Data entries:

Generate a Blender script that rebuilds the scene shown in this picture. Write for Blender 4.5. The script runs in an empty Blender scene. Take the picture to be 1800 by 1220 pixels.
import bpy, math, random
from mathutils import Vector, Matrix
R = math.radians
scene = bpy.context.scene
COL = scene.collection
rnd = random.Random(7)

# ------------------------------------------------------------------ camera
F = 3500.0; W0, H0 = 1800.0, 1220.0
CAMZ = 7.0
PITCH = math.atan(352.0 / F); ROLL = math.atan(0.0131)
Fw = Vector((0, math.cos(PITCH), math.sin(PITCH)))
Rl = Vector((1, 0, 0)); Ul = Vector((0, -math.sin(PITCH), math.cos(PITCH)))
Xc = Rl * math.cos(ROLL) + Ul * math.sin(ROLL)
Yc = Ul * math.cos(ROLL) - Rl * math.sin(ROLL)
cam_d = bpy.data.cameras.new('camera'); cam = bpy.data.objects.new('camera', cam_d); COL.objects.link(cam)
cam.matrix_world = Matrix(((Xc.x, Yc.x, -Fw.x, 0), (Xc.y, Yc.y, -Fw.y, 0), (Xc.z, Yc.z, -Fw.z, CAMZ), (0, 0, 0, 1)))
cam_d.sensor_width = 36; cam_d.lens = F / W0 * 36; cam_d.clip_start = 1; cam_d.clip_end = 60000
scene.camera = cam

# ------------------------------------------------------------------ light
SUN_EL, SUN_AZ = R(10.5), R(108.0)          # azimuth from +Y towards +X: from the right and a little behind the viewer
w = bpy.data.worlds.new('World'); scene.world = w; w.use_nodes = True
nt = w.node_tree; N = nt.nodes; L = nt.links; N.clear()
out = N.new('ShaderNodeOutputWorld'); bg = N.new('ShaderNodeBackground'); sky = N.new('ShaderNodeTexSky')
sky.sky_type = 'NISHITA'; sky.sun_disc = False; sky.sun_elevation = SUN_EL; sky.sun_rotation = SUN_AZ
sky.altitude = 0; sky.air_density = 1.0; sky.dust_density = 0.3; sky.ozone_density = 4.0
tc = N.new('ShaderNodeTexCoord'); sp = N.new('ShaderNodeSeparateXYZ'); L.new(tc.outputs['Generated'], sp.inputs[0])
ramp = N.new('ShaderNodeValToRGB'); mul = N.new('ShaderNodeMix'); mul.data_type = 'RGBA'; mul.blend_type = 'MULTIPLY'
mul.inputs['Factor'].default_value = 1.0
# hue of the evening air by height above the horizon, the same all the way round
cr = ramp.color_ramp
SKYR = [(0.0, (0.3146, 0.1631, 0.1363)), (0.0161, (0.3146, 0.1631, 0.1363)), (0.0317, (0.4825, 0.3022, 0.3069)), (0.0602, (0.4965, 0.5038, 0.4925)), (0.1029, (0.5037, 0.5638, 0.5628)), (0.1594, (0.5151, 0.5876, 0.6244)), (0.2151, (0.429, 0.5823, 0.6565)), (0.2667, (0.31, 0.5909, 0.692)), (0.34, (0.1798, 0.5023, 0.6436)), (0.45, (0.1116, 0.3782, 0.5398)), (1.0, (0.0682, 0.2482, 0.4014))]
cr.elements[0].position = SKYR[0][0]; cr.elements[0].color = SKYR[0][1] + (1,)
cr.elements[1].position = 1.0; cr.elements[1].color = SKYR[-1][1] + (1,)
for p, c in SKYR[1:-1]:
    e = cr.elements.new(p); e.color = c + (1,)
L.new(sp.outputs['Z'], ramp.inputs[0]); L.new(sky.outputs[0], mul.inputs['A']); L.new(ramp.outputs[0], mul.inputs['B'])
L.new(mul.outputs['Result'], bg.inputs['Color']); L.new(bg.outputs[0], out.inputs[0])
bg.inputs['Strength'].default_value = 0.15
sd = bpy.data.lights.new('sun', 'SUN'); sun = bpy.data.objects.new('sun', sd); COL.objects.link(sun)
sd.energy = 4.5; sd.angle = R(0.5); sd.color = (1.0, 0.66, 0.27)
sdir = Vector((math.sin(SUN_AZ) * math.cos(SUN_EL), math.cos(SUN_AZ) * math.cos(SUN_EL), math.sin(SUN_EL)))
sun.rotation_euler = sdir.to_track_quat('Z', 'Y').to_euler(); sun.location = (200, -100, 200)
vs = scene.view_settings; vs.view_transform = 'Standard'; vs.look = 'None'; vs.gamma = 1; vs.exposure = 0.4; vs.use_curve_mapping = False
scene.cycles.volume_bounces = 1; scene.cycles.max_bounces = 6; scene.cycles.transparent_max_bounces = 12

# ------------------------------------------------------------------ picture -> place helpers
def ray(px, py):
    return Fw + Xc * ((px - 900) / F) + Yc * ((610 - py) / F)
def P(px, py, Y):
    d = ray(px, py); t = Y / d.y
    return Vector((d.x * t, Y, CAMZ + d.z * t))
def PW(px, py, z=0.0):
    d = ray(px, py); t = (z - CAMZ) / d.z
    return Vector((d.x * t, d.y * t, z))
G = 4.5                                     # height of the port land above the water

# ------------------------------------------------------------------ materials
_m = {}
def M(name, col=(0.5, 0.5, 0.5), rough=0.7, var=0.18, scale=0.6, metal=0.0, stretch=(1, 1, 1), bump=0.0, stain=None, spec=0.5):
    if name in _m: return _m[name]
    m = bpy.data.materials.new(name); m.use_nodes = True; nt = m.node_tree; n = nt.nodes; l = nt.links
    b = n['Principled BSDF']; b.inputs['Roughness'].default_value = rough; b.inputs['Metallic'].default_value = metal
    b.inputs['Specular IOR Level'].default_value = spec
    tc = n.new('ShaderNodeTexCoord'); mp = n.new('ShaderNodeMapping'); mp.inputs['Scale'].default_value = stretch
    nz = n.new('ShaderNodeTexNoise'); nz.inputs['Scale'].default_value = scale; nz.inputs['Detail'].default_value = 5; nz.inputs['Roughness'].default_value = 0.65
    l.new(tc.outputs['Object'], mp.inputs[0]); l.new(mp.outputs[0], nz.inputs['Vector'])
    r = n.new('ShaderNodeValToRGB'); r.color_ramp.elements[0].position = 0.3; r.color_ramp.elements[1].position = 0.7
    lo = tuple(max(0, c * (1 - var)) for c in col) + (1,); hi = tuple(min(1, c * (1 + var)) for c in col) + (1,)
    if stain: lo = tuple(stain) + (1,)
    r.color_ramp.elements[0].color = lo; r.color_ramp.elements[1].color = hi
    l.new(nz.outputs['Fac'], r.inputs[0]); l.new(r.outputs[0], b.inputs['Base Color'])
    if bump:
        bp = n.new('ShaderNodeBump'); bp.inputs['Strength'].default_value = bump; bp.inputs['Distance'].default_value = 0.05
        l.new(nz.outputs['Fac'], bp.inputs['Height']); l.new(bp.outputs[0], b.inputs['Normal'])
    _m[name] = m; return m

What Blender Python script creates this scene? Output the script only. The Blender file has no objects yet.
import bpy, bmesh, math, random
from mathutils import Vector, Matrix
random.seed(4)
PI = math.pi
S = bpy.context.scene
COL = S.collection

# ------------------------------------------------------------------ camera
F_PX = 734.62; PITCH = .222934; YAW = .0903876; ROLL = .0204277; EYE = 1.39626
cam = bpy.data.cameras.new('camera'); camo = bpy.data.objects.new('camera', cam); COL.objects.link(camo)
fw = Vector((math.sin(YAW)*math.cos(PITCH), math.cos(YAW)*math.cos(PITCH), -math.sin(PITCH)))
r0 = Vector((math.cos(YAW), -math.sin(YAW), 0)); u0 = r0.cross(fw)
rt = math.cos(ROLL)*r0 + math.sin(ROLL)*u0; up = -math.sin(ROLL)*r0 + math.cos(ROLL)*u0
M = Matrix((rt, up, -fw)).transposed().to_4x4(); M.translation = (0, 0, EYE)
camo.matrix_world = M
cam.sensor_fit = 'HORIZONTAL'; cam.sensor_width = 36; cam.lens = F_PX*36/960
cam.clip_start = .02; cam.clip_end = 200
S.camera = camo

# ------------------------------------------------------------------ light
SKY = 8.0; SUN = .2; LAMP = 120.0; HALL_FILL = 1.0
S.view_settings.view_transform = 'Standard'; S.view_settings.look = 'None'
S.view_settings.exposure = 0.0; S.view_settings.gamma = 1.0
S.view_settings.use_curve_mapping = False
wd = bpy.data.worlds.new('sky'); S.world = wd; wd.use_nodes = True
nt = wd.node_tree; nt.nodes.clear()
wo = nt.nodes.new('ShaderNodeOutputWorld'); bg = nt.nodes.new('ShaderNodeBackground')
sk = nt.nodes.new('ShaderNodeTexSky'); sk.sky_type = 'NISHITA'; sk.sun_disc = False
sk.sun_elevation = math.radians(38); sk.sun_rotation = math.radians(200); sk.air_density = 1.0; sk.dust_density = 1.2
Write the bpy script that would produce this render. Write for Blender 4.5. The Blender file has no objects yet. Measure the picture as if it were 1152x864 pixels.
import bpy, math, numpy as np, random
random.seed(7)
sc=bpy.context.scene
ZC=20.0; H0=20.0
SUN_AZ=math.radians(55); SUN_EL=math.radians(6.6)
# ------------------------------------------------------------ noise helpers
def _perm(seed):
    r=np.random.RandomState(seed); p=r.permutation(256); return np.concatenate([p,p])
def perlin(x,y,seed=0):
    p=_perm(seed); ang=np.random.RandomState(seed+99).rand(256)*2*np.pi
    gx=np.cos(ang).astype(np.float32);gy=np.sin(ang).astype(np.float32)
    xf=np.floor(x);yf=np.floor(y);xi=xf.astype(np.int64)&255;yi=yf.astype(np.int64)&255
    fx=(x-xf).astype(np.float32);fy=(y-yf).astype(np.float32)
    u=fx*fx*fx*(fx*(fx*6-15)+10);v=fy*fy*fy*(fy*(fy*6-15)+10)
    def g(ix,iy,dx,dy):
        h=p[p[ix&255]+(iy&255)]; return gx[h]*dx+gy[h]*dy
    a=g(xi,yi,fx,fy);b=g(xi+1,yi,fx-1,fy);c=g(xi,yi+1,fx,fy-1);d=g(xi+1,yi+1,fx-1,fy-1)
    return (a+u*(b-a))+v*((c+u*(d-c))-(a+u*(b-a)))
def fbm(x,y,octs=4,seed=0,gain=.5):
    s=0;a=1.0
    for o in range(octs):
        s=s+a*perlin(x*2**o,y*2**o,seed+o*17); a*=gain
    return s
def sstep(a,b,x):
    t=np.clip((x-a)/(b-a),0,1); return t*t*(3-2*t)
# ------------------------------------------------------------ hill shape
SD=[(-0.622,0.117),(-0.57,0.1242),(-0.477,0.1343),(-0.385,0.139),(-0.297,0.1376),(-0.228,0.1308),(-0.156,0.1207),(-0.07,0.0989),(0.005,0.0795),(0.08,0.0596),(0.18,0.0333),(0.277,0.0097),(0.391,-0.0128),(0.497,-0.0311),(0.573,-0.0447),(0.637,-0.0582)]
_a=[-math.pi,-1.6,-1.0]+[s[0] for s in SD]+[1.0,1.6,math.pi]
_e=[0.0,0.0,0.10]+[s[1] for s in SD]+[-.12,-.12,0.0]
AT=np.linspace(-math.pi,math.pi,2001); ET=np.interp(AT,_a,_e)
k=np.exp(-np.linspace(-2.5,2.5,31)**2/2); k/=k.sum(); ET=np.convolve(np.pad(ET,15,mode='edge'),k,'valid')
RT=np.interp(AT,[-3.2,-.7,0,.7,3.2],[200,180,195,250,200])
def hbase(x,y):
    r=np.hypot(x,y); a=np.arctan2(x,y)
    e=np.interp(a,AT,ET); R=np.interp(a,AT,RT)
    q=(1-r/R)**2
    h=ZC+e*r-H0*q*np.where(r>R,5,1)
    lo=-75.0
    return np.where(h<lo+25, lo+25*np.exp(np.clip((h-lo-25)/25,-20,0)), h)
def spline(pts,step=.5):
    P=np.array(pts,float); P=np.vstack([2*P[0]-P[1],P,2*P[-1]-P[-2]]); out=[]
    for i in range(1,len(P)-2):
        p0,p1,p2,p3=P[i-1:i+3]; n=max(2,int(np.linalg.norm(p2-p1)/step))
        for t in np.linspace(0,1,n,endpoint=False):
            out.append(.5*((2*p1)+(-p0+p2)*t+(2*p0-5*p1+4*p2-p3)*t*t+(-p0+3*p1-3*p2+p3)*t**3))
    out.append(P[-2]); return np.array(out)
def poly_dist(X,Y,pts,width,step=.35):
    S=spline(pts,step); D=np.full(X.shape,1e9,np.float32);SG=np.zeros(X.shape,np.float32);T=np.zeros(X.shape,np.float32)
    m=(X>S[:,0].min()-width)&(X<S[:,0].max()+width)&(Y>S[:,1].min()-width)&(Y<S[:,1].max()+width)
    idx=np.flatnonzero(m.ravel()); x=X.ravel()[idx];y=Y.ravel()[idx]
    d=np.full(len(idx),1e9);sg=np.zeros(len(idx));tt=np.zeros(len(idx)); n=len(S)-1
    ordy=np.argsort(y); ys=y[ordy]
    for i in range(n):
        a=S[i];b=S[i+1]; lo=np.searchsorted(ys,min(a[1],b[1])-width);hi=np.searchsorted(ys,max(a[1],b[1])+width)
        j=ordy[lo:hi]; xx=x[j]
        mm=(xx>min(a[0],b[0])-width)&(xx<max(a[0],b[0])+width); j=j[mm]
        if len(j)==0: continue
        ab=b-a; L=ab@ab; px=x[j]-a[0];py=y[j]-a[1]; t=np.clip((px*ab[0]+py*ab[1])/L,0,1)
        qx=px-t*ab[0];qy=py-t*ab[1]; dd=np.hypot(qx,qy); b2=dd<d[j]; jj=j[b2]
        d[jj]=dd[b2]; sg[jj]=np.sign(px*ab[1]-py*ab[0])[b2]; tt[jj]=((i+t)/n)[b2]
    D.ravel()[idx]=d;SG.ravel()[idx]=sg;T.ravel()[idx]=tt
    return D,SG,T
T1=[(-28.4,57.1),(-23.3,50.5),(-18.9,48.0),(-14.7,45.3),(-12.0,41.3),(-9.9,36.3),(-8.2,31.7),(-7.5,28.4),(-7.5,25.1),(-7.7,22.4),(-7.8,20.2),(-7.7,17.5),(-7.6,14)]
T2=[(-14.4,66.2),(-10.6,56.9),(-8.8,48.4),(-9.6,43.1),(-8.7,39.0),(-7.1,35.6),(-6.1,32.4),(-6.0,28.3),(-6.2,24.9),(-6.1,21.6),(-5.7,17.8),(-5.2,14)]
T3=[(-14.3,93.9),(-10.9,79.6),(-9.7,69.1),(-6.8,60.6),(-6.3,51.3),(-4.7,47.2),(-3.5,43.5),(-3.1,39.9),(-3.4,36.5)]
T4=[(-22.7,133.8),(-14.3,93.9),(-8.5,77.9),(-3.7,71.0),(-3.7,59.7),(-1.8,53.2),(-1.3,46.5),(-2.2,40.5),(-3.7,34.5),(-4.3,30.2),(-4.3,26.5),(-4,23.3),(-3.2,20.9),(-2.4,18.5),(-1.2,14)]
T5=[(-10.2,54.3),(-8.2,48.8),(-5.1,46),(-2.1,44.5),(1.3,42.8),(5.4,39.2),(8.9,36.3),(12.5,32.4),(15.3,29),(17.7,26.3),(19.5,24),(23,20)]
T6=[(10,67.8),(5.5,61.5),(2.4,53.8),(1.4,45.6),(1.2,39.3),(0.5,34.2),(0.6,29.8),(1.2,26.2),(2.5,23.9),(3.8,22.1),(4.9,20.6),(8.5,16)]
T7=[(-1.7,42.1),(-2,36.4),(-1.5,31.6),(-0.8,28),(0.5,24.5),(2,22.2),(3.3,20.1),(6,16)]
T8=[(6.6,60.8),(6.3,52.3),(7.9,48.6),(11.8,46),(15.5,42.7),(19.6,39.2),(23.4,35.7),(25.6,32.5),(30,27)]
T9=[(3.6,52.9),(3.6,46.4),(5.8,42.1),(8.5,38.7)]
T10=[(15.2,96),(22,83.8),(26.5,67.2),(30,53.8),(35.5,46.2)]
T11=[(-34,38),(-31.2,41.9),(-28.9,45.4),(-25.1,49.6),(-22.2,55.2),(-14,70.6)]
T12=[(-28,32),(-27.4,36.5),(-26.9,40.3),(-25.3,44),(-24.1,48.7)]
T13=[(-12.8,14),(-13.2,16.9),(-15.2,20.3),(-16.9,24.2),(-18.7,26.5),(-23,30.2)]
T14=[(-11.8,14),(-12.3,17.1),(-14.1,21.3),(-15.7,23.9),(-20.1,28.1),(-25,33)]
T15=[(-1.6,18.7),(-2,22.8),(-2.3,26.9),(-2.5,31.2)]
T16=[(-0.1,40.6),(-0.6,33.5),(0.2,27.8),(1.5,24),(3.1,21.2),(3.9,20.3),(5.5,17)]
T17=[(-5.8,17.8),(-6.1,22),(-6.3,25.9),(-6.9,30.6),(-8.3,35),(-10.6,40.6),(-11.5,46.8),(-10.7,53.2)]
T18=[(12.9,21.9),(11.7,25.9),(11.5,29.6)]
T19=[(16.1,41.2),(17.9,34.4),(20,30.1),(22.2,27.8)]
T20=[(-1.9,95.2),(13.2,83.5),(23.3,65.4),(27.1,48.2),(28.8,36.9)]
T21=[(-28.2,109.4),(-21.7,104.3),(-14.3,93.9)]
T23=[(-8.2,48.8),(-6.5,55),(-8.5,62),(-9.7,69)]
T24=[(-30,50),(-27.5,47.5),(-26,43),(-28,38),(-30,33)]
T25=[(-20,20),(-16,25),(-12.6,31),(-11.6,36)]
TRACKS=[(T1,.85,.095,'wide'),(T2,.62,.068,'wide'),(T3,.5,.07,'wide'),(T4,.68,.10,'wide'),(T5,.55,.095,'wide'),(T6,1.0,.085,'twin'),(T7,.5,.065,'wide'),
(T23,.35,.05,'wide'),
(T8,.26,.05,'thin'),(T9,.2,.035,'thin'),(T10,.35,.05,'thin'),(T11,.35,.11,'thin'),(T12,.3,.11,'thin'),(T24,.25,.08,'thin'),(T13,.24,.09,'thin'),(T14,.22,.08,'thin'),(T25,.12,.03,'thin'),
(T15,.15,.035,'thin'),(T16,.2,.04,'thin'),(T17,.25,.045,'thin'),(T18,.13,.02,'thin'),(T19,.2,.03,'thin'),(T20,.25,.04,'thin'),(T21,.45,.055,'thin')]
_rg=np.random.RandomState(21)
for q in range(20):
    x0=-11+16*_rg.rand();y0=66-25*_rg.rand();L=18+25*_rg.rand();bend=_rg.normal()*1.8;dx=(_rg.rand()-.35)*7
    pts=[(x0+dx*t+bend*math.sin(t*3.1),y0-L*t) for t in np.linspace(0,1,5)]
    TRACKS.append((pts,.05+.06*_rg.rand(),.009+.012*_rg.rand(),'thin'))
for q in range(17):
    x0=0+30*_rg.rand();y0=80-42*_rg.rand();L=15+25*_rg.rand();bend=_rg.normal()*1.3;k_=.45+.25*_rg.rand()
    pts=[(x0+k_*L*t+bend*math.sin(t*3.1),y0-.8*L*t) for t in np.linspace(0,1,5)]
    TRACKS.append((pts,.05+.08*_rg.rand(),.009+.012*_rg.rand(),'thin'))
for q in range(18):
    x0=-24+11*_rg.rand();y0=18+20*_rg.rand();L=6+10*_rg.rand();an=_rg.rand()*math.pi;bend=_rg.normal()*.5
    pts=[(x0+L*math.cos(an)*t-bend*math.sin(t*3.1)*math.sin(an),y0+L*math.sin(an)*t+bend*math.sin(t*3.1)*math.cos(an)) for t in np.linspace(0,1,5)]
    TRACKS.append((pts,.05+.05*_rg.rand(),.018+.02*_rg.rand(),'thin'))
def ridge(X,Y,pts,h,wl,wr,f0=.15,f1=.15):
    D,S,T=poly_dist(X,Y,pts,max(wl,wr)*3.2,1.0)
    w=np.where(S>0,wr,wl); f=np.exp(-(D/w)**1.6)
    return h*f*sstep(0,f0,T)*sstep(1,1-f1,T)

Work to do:
Search the records for the word "pixels" and copy every line where it occurs.

Output below:
Generate a Blender script that rebuilds the scene shown in this picture. Write for Blender 4.5. The script runs in an empty Blender scene. Take the picture to be 1800 by 1220 pixels.
Write the bpy script that would produce this render. Write for Blender 4.5. The Blender file has no objects yet. Measure the picture as if it were 1152x864 pixels.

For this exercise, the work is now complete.